The Seahawks have sent an enormous amount of draft capital to the Jets for safety Jamal Adams.

We’ll say this for the Seahawks — they’re not afraid to deal away their first-round picks for the talent they want. In previous years, head coach Pete Carroll and general manager John Schneider have dealt first-round picks for receiver Percy Harvin and tight end Jimmy Graham, and given the team’s hit rate with the first-round picks they’ve had since 2011, you can understand why.

But the deal Seattle made with the Jets on Saturday puts the Seahawks in an entirely new arena of draft capital risk. As first reported by ESPN’s Adam Schefter, Carroll and Schneider have sent their first-round picks both 2021 and 2022, as well as a 2021 third-round pick and safety Bradley McDougald, to the Jets for the services of safety Jamal Adams and a 2022 fourth-round pick.

Pending physicals, the deal gives the Jets the picks they need to build around Sam Darnold, while booting a player who had made his dissatisfaction with the organization abundantly clear. In a recent interview with the New York Daily News, Adams said that Jets head coach Adam Gase was not the right leader to help the team reach the “promised land.”
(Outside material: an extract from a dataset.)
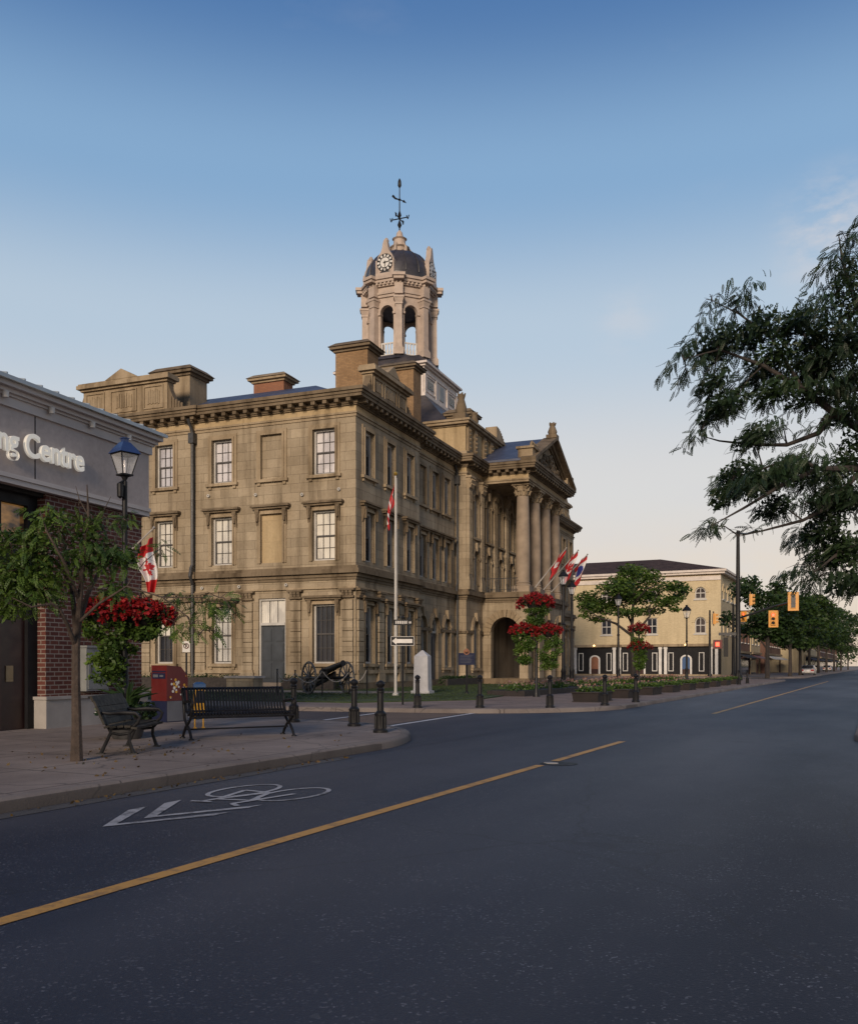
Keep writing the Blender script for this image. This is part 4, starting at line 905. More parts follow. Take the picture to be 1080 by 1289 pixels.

“As a leader, what really bothers me is that he doesn’t have a relationship with everybody in the building, Adams said. “At the end of the day, he doesn’t address the team. If there’s a problem in the locker room, he lets another coach address the team. If we’re playing sh—y and we’re losing, he doesn’t address the entire team as a group at halftime. He’ll walk out of the locker room and let another coach handle it.”

Adams, whose rookie contract runs out after the 2021 season because the Jets exercised his fifth-year option, has been saying for a while that he’s unhappy with the team, and that he wants to be paid at among the highest rate for defensive players.

Adams is one of the best safeties in the NFL, and he adds a dynamic presence to Seattle’s defense, but when you factor in what he’ll need to be paid to keep him happy over the next few years, this is an enormous commitment on Seattle’s part.